Republicans say the difference this time is that Sanders, 78, proudly describes himself as a “democratic socialist” and proposes abolishing private healthcare and replacing it with government insurance, among other ultraliberal policies. Combined with the Vermont senator’s rise to the top of the Democratic field, Republicans are convinced that they can ride Sanders to a second Trump term plus a resurgence in the suburbs that protects endangered GOP senators and returns the party to power in the House.
“If he’s the nominee, I don’t care if you’re running for dog catcher or Senate, every Republican is going to bend over backwards to tie their Democratic opponent to Bernie Sanders socialism and all the crazy stuff he supports,” said Corry Bliss, a Republican consultant. Congressional Leadership Fund, the House GOP super PAC, has been tying vulnerable incumbent House Democrats to “socialist” Sanders for several months.
Donald Trump’s campaign is hard at work painting Sanders as a dangerous radical. Of course, Bernie is making that ridiculously easy. In fact, Trump’s foibles and shortcomings will likely be forgotten as Sanders and the Democrats are forced to defend themselves from potent ideological attacks.
Republicans would rather have the debate be over ideology, satisfied that enough voters in key states would choose Trump and the rest of the GOP ticket. Emerging swing states, such as Arizona and Georgia, and purple states such as North Carolina, meanwhile, would be safe, Republicans insist. That’s why they are doing everything they can to make the election about Sanders and his agenda, even if he is not the Democratic nominee.
Democrats have a deep bench of socialists, including AOC, Rep.
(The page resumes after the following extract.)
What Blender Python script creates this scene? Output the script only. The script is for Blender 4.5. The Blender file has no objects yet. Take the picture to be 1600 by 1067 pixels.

Ilhan Omar, Elizabeth Warren, and other radicals who will be spreading out all over the country in the fall to campaign for Sanders. I don’t think Sanders has an answer to the negativity surrounding socialism. He’s going to have to hope that people stay home on Election Day rather than coming out to vote against him.
That’s a fool’s hope. And it’s why the GOP is likely to make a clean sweep of it in November.